Si les Kurdes ne forment pas encore une nation homogène, ils sont une vérité. On sait leur sort ; on sait moins la force symbolique, philosophique et géopolitique qui émane du berger du Manbij qui a délaissé son troupeau pour défendre sa terre contre les barbares de Daech. Vis-à-vis de lui, nous avons une dette, soit « l’impayable dette que le monde a contractée à l’endroit de la seule armée qui, lorsque Daech paraît et que la région, Irak en tête, est pétrifiée de stupeur et de terreur, ose le combattre face à face ».
Ce rappel est celui de Bernard-Henri Lévy, qui nous a habitués à se fier à ses yeux plus qu’à ses oreilles ; qui nous a habitués, aussi, à défendre des peuples « de trop », quitte, parfois, à les idéaliser et à rêver pour eux d’un drapeau, de frontières. Maintes fois, donc, il s’est rendu au Kurdistan, notre bouclier, au plus près de cette armée de braves, composée de femmes, pour voir, mais aussi pour comprendre et témoigner. Il en a fait un film : Peshmerga. Il en tire désormais un livre : L’Empire et les Cinq Rois (Grasset). On croirait, à son titre, une fable d’Asie avec son empereur, ses loups, ses fleurs et sa morale : nous n’en sommes pas loin.
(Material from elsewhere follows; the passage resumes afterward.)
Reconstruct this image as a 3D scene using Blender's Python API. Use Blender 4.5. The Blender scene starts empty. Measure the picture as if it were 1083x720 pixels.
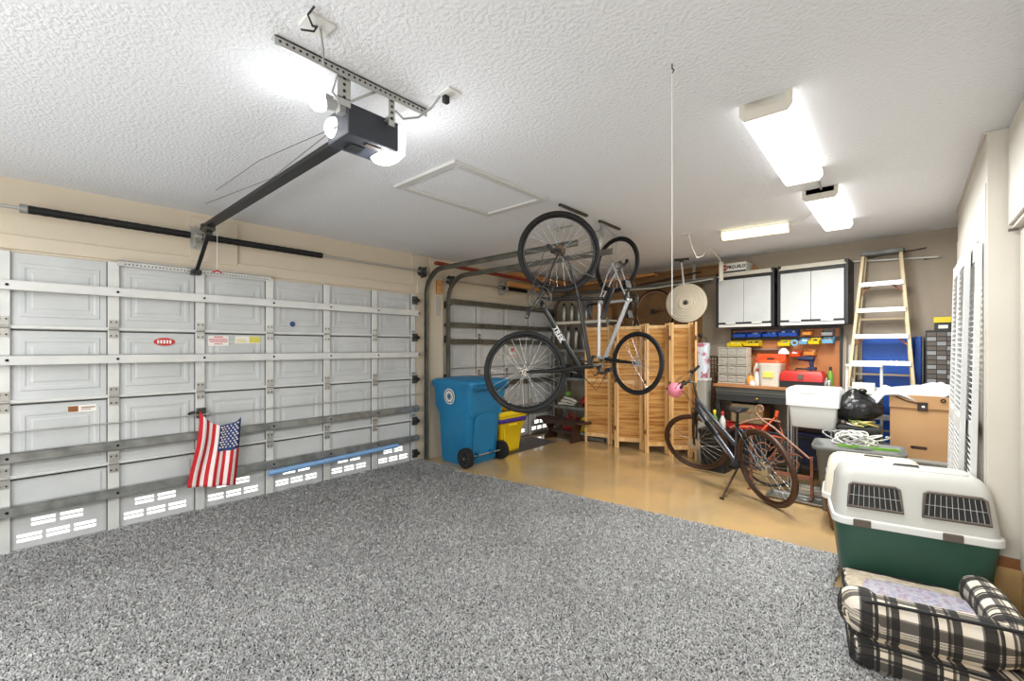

Le philosophe l’affirme : l’effacement des États-Unis, et son refus désormais assumé de dire le vrai, le juste, le bien, entraîne non l’émergence, mais la résurrection de puissances, anciennement des empires, soucieuses de renouer avec un âge d’or. « L’Amérique en est là. Vigoureuse et silencieuse. Prééminente mais se taisant. » Par la faute de Trump – et d’Obama, qui a amorcé le mouvement. Tandis que la Chine, la Russie, la Turquie, l’Arabie saoudite et l’Iran, revanchards, se déploient et s’affirment. « Ces empires abolis, ces calmes blocs ici-bas chus d’un désastre obscur, ces totalités de nations résignées à leur effondrement, tout cela se réanime, se remet en branle et, considérant la part du monde laissée à découvert par le recul américain, se prend à rêver, s’essaie à la prédication et repart à l’assaut de l’Histoire », insiste l’auteur.
« L’empire du Rien »
Ce qui sous-tend cette révolution, au sens étymologique – ce qui a été redevient – est à chercher dans les Saintes Écritures, dans la philosophie antique, à Rome, à Athènes, à Jérusalem, chez Heidegger, Nietzsche ou Foucault, et qui permet, in fine, d’éclairer la rupture de ce fil virgilien (trois citations de Virgile figurent sur le dollar américain) que ne renoueront pas, quoi que nous en disions, les Gafa et « leur technique totale qu’a inventée une poignée d’entreprises américaines et qui est l’horizon, la nouvelle frontière, que l’Amérique, à travers elles, propose aujourd’hui au monde ».
C’est un livre exigeant, tressé des intuitions et des analyses de l’auteur, qui se fait le contempteur de l’Occident frileux, relativiste et individualiste, de cet « empire du Rien » qui a pour culte le progrès technique, sans jamais voir ses desseins totalitaires. « Trump et Zuckerberg sont comme les deux lames des ciseaux qui décousent, aujourd’hui, le tissu de la vérité. »
Alors on sait bien que cet auteur ne laisse jamais indifférent, qu’on lui reprochera jusqu’à l’utilisation du « je » dans un récit qui se veut pourtant un témoignage. Ceux qui l’abhorrent, obsédés qu’ils sont, voudront voir en « BHL », comme toujours, le seul sujet de ce livre ; les autres y verront une fresque vivante et tragique, mais aussi une manière d’honorer par la littérature une partie de notre dette.